A PUB that has been in existence since the early 17th century is to be revived following the closure of a Wokingham town centre restaurant.
Oakman Inns has taken over the site of the former Cafe Rouge in Market Place and said that it will soon be submitted its plans for the refurbishment of the inn that was once known as The Rose.
The company said that there had been a Rose Inn in Wokingham from at least 1634 – when King Charles was still in possession of his head – and it was a famous resting place and stopover for the coaches that visited the thriving town.
It is hoped that the restored inn will be renamed The Rose Revived and its new owners are already looking into some of the issues associated with the restoration of some of the lost and possibly hidden architectural charms.

Oakman Inns CEO, Peter Borg-Neal, said: “Oakman Inns has had a long-held ambition to have a presence in Wokingham which we see as a progressive and vibrant town.
“We are very aware that the major infrastructure works of the past two years have had its challenges and we look forward to The Rose Revived playing a big part in the wider Wokingham resurgence.
“The building itself presents us with an enormously exciting opportunity and behind each layer of modern additions you can still feel the history of this wonderful building.”
That history includes a local report which detailed one historic occasion at The Rose, during a journey interrupted by bad weather. With the roads impassable, some of Britain’s greatest minds and close friends passed some hours eating and drinking.

They were John Gay, the poet (who wrote the Beggars Banquet), together with his great friends, Dr John Arbuthnot, (the satirist and polymath who created that most British of characters, John Bull), together with Jonathan Swift and Alexander Pope. Together they whiled away the time by commemorating in verse the charms of the landlord’s daughter.
With a firmly established reputation for being “kind” to their buildings, the growing pub group has a collection of over 25 inns, pubs, bars and restaurants, many of them Listed coaching inns or significant landmarks in market towns.
Oakman Inns, although still regarded as an SME, has been ranked for two consecutive years as one of the UK’s top 20 employers by The Sunday Times Best 100 Companies to Work For.
It said that The Rose Revived will be offering almost 50 employment opportunities, including Apprenticeships.
A letter from The Wokingham Society
We in the Wokingham Society Executive Committee are delighted to read (in The Wokingham Paper September 13) that there will once again be a Rose public house in the Town Centre and we wish Oakman Inns every success in the venture.

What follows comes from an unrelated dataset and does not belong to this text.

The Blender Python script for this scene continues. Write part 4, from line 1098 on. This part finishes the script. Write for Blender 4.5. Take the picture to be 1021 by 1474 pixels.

It is therefore a little churlish of us to point out that, contrary to the article in last week’s paper, the original Rose inn was not in the building that housed Café Rouge but on the site of the present Superdrug shop on the north side of the Market Place.
It was a 15thC timber-framed building, enlarged in the 16thC, that served as an inn until 1844 and it was this Rose that provided the venue, on a wet day in the early 18thC, for Alexander Pope, John Gay, Jonathan Swift and John Arbuthnot to pen a ballad to landlord John Mogg’s daughter Molly. The poem was written as if by a love-lorn Edward Standen of Arborfield Manor, whose advances Molly had rejected:
“I feel I am in love to distraction,
My senses all lost in a fog,
And nothing can give satisfaction
But thinking of sweet Molly Mogg”.
To complicate matters still further, a house in Peach Street, replaced by a building occupied until recently by Marks & Spencer, served as the New Rose between 1772 and 1788, during which time the other inn was called the Old Rose.
The landlord of the original Rose inn moved his premises to the current site in 1844 in order to provide ‘better accommodation and comfort for the nobility, gentry and public’, and took the name of his inn with him.
The building started life as two 15thC houses and had not previously been used as an inn.
From about 1856 it was referred to as the Rose Hotel, this name continuing until it was changed to Ye Olde Rose Hotel in 1946, later becoming Ye Olde Rose Inne.
It is unfortunate that serious fires in 1946 and in the 1970s and 1980s destroyed much of the original building and its interior, although considerable effort was made to reconstruct it in its 16thC style.